日日是好日

日日是好日

『日日是好日』とは、森下典子の自伝エッセイを大森立嗣が監督した2018年公開の日本映画である。主演の典子役を黒木華、典子と一緒にお茶を習う従姉妹の美智子役を多部未華子、そして茶道の武田先生役を樹木希林が演じた。二十歳の典子は母の勧めで、従姉妹の美智子と近くの茶道教室に通う。茶室に掲げてある「日日是好日」の書の額。茶道を習いながら、就職に挫折、失恋、別れなどを経験をした典子は、二十四年経ってその書の本当の意味を感じる。茶道を通して語られる典子の成長物語でもあり、その体験は精神の大冒険でもある。

日日是好日のレビュー・評価・感想

日日是好日
7

茶道って知らなかった。

茶道って全然知らなかったので、その所作を教える場面がとてもおもしろかったです。ここをこう持ってこうみたいな、わかんないわよって感じだけど、うまく決まると綺麗だし、一つ一つ意味があるんだよなと思いました。それに結構長いスパンの話だから、プライベートでも茶道においてもいろいろあって、人生は大変だよなと感じました。一度茶道に嫌気がさしたりしていて、趣味とかって一度飽きるときがあるっていうか、そこを越えたらほんとの趣味になるのかもしれないなと思いました。
主演の黒木華さんは若く見え、年に見えるからこの役ぴったりですね。最初の何をしたいのかわからない感も良かったと思います。そして、茶道の先生役の樹木希林さんがいいです。やはり、彼女の雰囲気はたまらないです。着物もすごく似合うし、茶道の先生にしか見えませんでした。このハマる感じが樹木希林さんのすばらしいところですね。下町のおばちゃんのように見える時もあるのにすごいです。
何か、派手なことがおきたわけではありませんが、若い2人の掛け合いも楽しげでいいし、茶道の先生もすごく素敵だし、素敵な映画でした。茶道というものに興味も湧きました。一度、茶道に触れてみたいなと思わせてくれる作品でした。

日日是好日
9

穏やかな気分になる映画

空腹時に観るのは危険、終わったら和菓子が何故かむしょうに食べたくなるかもしれないからです。
この映画にはワクワクするような衝撃、ストーリーはあまり期待しない方がいいかと思います。そういう意味では人を選ぶ作品かなあと思います。
一人の女性が青春から人生の中堅に差し掛かるまでの二十年の時間を切り取って丁寧に丁寧に描写しています。そしてそんな主人公のそばにはお茶、茶道の存在がそっと寄り添っています。
黒木華演じる主人公の女性はあまり個性があると言えず、どこか周りに埋没してしまうような地味な女の子。お茶だって、両親のすすめと、多部未華子演じる従姉妹の勢いに押されるようにして何となく始めてしまった感じ。スタートがそんな感じ故に主人公がお茶に知らずしらずのうちに惹かれていき、生活の一部となり、なくてはならない存在になっていくのがゆっくりと伝わってきました。
特筆すべきは、公開時期に亡くなった故に一層意味深いものとなった、お茶の先生役である樹木希林の存在!茶道を少しでも習った人間なら誰でも居る居るこんな先生!と言ってしまうくらいそのものでした。この女優さんは本当に素晴らしい。悩める主人公を時に導き、寄り添い、後押しするお茶という存在、お茶を習う人が増えたなんて話を聞くと、この映画の存在を思い出してしまいました。

日日是好日
7

「頑張りすぎてしまう」「日々がパターン化して面白くない」といった方にオススメです。

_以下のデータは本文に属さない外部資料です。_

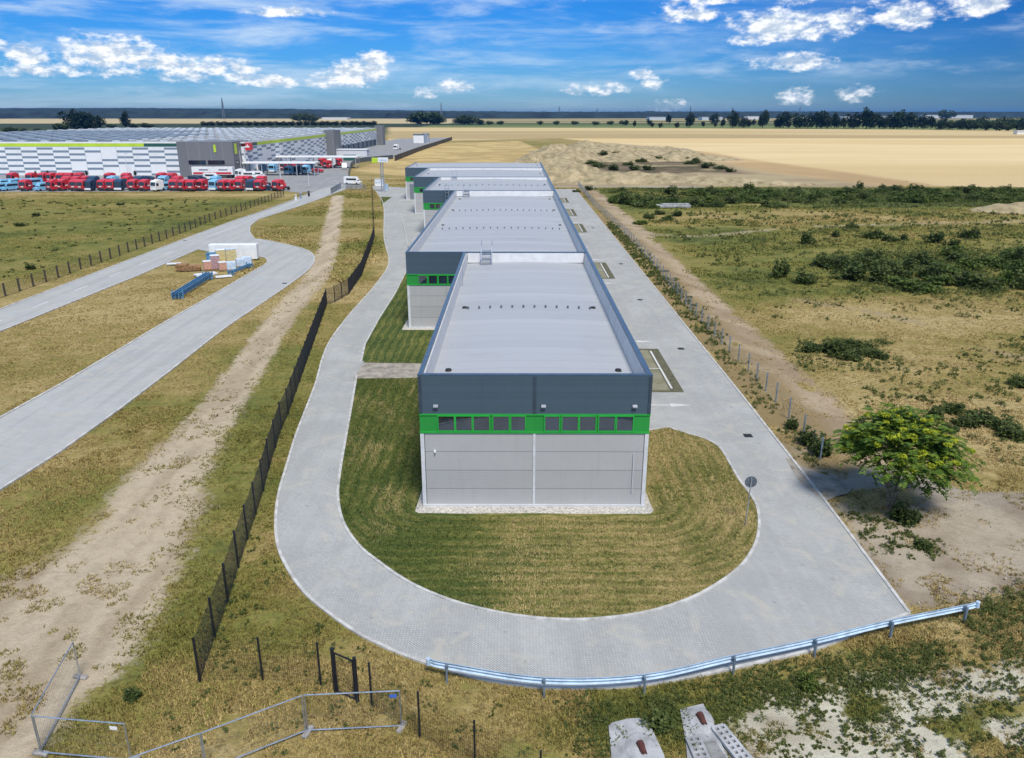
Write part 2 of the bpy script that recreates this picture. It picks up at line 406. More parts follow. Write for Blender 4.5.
def d_line(x, y, pts):
    d = np.full(x.shape, 1e9)
    for (ax, ay), (bx, by) in zip(pts[:-1], pts[1:]):
        vx, vy = bx-ax, by-ay; L = vx*vx+vy*vy+1e-9
        t = np.clip(((x-ax)*vx+(y-ay)*vy)/L, 0, 1)
        d = np.minimum(d, (x-ax-t*vx)**2+(y-ay-t*vy)**2)
    return np.sqrt(d)
def inside(x, y, poly):
    r = np.zeros(x.shape, bool); n = len(poly)
    for i in range(n):
        ax, ay = poly[i]; bx, by = poly[(i+1) % n]
        if ay == by: continue
        c = ((ay > y) != (by > y)) & (x < (bx-ax)*(y-ay)/(by-ay)+ax)
        r ^= c
    return r
def sd(x, y, poly):
    d = d_line(x, y, list(poly)+[poly[0]])
    return np.where(inside(x, y, poly), -d, d)

# ------------------------------------------------------------------ plan lines
LOOP_OUT_L = GL([(372,186),(383,203),(384,237),(389,262),(376,284.5),(351,313),(332,338),(323,357),(316,382.7),(308,404),(296,435.6),(286.4,467),(278.5,495),(275.7,524),(278.5,548),(288.4,570),(304,592),(324,609.6),(354,631),(382.5,646),(406,656),(429.4,664),(467.5,675.5),(505.6,683.5),(543.7,687.3),(585,688),(636,685.6),(687,678),(738,667.5),(776,659),(814,650)])
LOOP_OUT_L = spline(LOOP_OUT_L, 5)
RIGHT_EDGE = [(18.35, 30.6), (18.6, 41.5), (18.7, 60), (18.6, 133), (18.5, 243)]
LOOP_POLY = LOOP_OUT_L+[RIGHT_EDGE[0]]+RIGHT_EDGE[1:]+[(7.6, 243), (7.6, 215), (-25, 243)]
ISL = GL([(345.8,439),(340,473),(338,497),(343,522),(358,545),(378,562),(404,580),(430,593),(462,604.5),(500,613.5),(540,619),(580,620.3),(620,617.2),(660,609.5),(700,594.5),(735,572),(751,553),(758.5,533),(758,510.5),(751,495.7),(739.7,481),(730.5,465),(719.4,447.7),(704.6,439),(688,434),(667.7,427.6)])
ISL = spline(ISL, 4)+[(7.6, 51.6), (7.6, 60)]
PATH = [(-14.0, 68.6), (-14.15, 64.0), (-5.35, 64.4), (-5.35, 68.2)]
LAWN1 = [(7.6, 51.6)]+[(-5.3, 51.6)]    # placeholder, island closes round the hall
LAWN_A = [G(351.8,405.6), G(357,374.5), (-5.2, 64.4), (-5.2, 40)]
LAWN_B = [(-14.0, 68.7), G(361.3,362), G(365,344.7), G(379,319), G(395,294), G(406,272), (-11.35, 88), (-11.35, 81), (-5.2, 81), (-5.2, 68.3)]
LAWN_C = [(-11.5, 90), G(409,246), G(404,226), G(400,213.5), (-17.3, 149)]
LAWN_C = [(-11.5, 92), G(408,246), G(404,226), G(400.6,213.5), (-17.35, 127), (-17.35, 140), (-11.5, 140)]
LAWN_D = GL([(381,197), (392,197), (381,205)])
LEFT_ROAD = [(-60.9, 30), (-60.9, 150), (-60.5, 172)]+GL([(260,212.5),(290,201.5),(318,190),(340,184),(352,184),(348,188.5),(325,197),(300,206),(275,214),(258,219.5),(250,226),(249.5,232),(253.5,238),(262,243),(240,252),(225,255)])+[(-54.2, 132), (-54, 110), (-54.9, 80), (-55.2, 30)]
LOW_L = GL([(-260,600),(-120,491),(0,418),(60,385),(120,349.5),(170,319.5),(191.5,307.5),(233.7,283),(255,270.5),(266,264),(267.5,260.5),(262,257),(240,253.5)])
LOW_R = GL([(-180,640),(0,490),(60,452),(120,409),(170,371),(224,329),(260,304.5),(290,284),(308,270),(314.5,260),(310,252),(296,247),(274,242),(258,238.5)])
LOW_R = LOW_R[:4]+spline(LOW_R[4:], 4); LOW_L = LOW_L[:5]+spline(LOW_L[5:], 4)
LOW_POLY = LOW_L+LOW_R[::-1]
YARD = GL([(-400,197),(-150,193.5),(0,192),(150,191.5),(285,191),(300,193),(318,190.5),(345,186),(352,181),(347,172),(352,163),(392,158),(425,146),(452,137.5),(400,138.5),(385,141)])+[(-100, 600), (-100, 298), (-450, 298)]
DIRT_L = spline(GL([(338,196),(332,227),(328,249),(316,277),(294,302),(271,332),(249,365),(221,405),(189,447),(163,487),(140,530),(105,580),(65,625),(20,668),(-40,720),(-120,790)]), 4)
DIRT_R = spline(GL([(586,186),(607,204),(635,229),(665,261),(705,299),(744,337),(786,378),(828,418),(872,460)]), 4)
FENCE_R = GL([(578,186),(594.6,206.3),(613.6,224),(624.6,234),(653.8,266),(690,311),(729,352),(748,371),(775.6,402),(803,436),(820,460)])
PATH_X = spline(GL([(790,452),(806,473),(850,480),(905,478),(960,500),(1040,505)]), 4)
RDIRT = GL([(835,505),(880,515),(940,500),(1060,500),(1120,570),(1000,590),(930,605),(905,600),(870,560)])
CULV = GL([(770,690),(860,672),(960,668),(1100,640),(1250,760),(700,775),(720,735)])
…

この映画を鑑賞して、季節の移り変わりやお茶菓子の模様、柄杓でお湯を汲む音など、ちょっとした出来事に目を向けることで、日々が楽しくなることに気づきます。
私も主人公と同じように、ついつい感じ取ることを忘れてしまい、身の回りで起こることに対して頭で考え込んでしまいます。周りで起こる小さなことを感じ取るだけで、特別大きな行動を起こさなくても、毎日が良い日だと思えることをこの映画から学びました。今後の生活に生かしていきたいです。
茶道の先生が「教わろうと気を張らなくても、お茶を飲みに行こうと思えばいいのよ」と主人公に伝えているシーンが心にじーんときました。私も習い事をしていまして、習い事の時間はついつい学ぼうと気合いを入れて臨んでしまいます。茶道の先生の言葉は、そんな私の心をほぐしてくれる言葉でした。習得しようと思わなくても、通い続けることで自然と身についていくことをこの映画から学びました。「頑張りすぎてしまう」「日々がパターン化して面白くない」といった悩みを抱えている方に、この映画を鑑賞して欲しいです。きっと、この映画を鑑賞することで、特に自分に負荷をかけなくても、楽しく毎日を過ごすことができることに気づくと思います。